La publicité est omniprésente dans notre société. Comment ne pas céder aux messages qu'elle nous envoie en continu ?
Il nous faut d’abord reconnaître que la consommation est un piège, une solution de facilité, accessible d’un clic de souris, sans sortir de chez soi, à toute heure du jour ou de la nuit, même avec de l’argent qu’on n’a pas. Dans ce contexte, le bonheur réside, pour une fois, dans la non-facilité : réfléchir avant d’acheter pour se demander "Ai-je vraiment besoin de ce que je convoite ou suis-je juste en train de chercher une consolation facile à je ne sais quel manque obscur en moi ?".
Il nous faut investir dans la connaissance de soi, regarder nos peurs et angoisses afin de trouver d’autres stratégies pour y faire face, plus saines, que les comportements compulsifs liés à la surconsommation. Tim Kasser propose de renforcer et repenser nos relations à notre entourage, de passer moins de temps devant la télévision, de ne plus fréquenter les centres commerciaux et d’interrompre notre lecture de magazines pour privilégier les activités immatérielles et pas nécessairement marchandes , marcher, lire, dessiner, passer du temps avec nos amis.

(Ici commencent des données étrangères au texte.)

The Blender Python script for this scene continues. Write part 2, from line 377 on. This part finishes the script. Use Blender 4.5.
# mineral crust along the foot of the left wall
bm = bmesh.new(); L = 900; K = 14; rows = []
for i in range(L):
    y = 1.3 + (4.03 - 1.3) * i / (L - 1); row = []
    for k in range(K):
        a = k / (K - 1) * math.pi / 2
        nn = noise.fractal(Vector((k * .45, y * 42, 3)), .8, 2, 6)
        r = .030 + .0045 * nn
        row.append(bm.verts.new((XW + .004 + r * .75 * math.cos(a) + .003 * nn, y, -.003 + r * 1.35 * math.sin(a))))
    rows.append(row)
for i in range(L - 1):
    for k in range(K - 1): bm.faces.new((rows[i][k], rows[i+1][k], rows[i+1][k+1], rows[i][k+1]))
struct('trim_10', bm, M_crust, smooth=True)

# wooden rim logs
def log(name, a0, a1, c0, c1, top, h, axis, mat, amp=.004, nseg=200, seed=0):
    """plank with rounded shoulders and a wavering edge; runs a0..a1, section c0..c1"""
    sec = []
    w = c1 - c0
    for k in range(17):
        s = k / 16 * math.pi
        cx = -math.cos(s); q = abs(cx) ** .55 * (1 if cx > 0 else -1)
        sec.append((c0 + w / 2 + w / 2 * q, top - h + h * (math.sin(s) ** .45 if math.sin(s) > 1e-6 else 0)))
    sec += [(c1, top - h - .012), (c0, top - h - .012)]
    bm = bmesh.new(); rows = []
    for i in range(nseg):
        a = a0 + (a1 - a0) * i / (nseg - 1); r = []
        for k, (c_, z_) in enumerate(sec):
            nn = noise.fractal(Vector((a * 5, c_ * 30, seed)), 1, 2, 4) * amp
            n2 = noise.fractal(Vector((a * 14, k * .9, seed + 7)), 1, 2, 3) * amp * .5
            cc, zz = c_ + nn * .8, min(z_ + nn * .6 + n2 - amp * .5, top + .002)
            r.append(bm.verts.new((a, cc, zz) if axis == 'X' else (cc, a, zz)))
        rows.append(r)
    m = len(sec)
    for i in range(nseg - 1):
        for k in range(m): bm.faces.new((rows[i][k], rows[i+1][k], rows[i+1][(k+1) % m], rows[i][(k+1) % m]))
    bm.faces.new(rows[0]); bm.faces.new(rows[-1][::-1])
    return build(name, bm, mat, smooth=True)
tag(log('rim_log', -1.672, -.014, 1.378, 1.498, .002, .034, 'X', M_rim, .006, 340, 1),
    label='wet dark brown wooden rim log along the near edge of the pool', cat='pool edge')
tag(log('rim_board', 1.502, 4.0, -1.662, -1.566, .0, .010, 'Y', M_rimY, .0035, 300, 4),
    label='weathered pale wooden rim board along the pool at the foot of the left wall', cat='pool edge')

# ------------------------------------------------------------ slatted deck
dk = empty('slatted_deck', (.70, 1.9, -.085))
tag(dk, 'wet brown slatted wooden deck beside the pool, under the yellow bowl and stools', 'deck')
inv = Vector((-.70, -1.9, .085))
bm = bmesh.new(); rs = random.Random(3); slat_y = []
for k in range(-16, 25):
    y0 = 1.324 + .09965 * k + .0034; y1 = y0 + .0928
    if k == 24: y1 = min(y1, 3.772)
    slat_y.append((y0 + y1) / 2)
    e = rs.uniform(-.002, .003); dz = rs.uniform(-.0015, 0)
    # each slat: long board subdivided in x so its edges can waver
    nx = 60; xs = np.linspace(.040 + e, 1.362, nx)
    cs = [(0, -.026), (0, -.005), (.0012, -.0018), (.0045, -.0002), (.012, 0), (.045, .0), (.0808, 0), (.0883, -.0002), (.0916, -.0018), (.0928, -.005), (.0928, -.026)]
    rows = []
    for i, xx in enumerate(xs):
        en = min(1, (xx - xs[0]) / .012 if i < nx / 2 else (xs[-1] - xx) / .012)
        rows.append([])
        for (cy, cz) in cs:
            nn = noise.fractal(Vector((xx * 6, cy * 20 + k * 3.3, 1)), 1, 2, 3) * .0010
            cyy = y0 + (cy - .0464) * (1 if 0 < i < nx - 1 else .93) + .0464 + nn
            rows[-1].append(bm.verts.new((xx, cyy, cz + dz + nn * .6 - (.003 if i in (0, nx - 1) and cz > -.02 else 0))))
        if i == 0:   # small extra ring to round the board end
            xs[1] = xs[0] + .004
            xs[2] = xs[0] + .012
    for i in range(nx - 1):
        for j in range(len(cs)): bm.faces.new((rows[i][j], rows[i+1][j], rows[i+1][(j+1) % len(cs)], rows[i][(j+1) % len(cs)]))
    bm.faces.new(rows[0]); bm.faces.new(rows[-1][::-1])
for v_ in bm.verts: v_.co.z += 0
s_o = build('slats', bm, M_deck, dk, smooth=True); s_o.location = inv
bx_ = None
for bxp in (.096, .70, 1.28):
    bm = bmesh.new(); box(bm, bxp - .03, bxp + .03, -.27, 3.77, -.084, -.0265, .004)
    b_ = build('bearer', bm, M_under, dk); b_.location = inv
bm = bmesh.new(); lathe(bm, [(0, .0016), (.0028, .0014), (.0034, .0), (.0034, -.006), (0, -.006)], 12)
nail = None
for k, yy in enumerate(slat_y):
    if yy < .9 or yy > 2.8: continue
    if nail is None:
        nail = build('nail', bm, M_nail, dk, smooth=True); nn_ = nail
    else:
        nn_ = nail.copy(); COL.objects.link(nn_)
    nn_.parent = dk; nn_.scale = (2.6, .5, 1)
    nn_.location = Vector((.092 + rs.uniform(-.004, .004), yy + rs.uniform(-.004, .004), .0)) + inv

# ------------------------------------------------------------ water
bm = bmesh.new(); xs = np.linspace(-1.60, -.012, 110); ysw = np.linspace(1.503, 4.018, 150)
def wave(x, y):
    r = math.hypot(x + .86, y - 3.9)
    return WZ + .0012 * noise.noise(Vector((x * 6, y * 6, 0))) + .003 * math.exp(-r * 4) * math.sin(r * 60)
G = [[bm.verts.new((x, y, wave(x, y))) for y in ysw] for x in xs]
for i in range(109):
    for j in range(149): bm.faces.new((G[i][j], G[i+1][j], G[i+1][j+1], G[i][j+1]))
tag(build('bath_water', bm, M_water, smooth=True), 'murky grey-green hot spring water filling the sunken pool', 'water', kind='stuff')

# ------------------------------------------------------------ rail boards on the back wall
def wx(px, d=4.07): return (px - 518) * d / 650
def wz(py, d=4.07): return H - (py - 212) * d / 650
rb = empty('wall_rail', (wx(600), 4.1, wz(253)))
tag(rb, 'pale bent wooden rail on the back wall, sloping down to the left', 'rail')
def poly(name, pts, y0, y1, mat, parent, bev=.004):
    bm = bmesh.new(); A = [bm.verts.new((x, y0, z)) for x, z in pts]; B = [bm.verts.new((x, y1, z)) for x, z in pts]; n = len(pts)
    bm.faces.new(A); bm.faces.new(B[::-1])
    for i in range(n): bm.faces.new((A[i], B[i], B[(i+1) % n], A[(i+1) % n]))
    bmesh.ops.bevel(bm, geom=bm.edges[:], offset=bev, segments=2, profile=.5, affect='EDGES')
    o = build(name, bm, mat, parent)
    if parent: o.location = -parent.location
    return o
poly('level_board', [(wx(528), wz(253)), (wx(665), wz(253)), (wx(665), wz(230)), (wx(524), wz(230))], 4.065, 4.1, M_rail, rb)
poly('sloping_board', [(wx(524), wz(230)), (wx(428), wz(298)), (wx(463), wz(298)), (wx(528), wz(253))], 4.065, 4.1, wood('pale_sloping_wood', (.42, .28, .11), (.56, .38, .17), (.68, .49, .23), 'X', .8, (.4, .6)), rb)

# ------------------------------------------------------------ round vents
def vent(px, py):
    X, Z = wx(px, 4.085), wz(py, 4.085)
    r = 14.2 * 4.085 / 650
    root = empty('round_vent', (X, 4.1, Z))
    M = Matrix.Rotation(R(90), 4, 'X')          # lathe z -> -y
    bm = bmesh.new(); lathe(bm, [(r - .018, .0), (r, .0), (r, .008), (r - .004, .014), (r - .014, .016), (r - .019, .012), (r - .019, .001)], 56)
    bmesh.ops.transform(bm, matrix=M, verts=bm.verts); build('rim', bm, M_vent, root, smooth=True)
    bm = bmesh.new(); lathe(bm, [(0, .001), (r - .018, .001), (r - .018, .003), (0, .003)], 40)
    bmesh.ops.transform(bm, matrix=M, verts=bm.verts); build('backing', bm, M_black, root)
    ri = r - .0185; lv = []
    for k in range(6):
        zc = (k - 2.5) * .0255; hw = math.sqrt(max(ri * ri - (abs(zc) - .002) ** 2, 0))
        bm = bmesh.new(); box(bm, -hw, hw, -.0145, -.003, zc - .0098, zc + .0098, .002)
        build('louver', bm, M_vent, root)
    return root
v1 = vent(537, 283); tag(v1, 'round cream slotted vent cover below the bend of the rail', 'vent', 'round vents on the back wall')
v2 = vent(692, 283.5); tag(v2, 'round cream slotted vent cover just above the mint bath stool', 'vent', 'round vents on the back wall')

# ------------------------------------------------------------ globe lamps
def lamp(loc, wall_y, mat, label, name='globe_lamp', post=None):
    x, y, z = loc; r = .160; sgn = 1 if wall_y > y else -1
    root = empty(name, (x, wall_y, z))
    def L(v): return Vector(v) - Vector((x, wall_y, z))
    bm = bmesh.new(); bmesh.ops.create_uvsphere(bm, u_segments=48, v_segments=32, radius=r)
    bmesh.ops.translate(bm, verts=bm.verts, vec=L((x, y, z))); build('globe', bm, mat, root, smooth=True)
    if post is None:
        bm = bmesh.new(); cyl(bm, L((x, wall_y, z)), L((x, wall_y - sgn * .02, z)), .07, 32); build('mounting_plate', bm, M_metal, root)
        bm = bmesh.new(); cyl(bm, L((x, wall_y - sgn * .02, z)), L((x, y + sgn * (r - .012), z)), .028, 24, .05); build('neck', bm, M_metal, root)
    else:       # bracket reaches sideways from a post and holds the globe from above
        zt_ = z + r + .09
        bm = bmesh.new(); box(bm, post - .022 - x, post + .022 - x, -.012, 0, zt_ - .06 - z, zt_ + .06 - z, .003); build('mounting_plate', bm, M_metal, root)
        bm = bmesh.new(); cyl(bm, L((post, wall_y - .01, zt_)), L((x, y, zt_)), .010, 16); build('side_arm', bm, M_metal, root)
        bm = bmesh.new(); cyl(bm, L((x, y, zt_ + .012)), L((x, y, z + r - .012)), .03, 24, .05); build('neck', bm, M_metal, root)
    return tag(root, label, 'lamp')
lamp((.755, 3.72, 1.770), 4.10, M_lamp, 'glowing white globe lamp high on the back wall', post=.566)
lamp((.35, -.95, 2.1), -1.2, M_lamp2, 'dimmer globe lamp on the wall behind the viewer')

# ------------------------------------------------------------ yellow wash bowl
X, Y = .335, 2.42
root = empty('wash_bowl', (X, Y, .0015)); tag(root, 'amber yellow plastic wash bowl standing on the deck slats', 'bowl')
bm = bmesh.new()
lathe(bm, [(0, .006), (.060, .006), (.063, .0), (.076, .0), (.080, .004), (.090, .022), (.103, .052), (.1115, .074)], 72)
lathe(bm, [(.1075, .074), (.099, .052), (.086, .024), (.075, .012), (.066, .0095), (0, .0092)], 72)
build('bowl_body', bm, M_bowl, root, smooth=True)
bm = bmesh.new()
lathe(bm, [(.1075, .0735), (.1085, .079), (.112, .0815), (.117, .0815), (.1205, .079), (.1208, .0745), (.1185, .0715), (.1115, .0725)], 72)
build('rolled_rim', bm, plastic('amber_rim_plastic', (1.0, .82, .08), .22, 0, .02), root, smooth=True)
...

Dans votre livre, vous écrivez, chiffres à l'appui, que de plus en plus de Français consomment de façon responsable. On serait à près de 25 %. Se rapproche-t-on du moment où la société dans son ensemble va basculer vers un autre mode de consommation ?
A moyen ou long terme, la dé-consommation de matières est incontournable sans doute, et programmée. Un coup de tonnerre, dont l’annonce nous oblige à inventer un autre mode de vie, ce qui est encore plus enthousiasmant qu’inventer "simplement" un autre mode de consommation.
Ce fameux "pic des objets" ainsi nommé en référence au non moins célèbre "pic pétrolier", et qui désigne le moment où les modes de consommation s’inversent, n’est peut-être pas loin. En Angleterre, qui a traditionnellement quelques années d’avance sur nous, la consommation de ressources matérielles a atteint un plafond puis a baissé dès 2001, bien avant la crise économique – cela concerne les voitures, l’énergie, les matériaux de construction, l’eau, le papier ou la viande, et cela se produit alors que le PIB et la population ont continué de progresser. Ce découplage entre croissance économique et consommation de ressources a des causes multiples : le progrès technologique, une meilleure efficacité énergétique, la saturation des marchés, le vieillissement de la population, la tendance à la dématérialisation des échanges mais aussi, naturellement, l’émergence de nouvelles valeurs chez certains consommateurs urbains et jeunes. En France, on constate aussi des diminutions sur certains produits mais à ce jour elles sont compensées par les augmentations constatées ailleurs.
La crise peut-elle changer les choses ?
Naturellement, la crise joue un rôle important dans tout cela : elle stimule les circuits courts, la consommation collaborative, l’économie circulaire et l’économie du partage... La question est de savoir si les nouvelles attitudes et pratiques qu’elle installe resteront ancrées dans nos quotidiens si l’économie repart à la hausse. Je crois que oui, cela dit, car la baisse du pouvoir d’achat nous invite à reconsidérer notre rapport aux objets et à la possession. Prenez l’exemple de la voiture individuelle : il y a 30 ans elle était le symbole de la liberté chez les jeunes, aujourd’hui c’est le smartphone qui joue ce rôle et la voiture n’est plus vue que comme une série de servitudes, en tout cas en ville.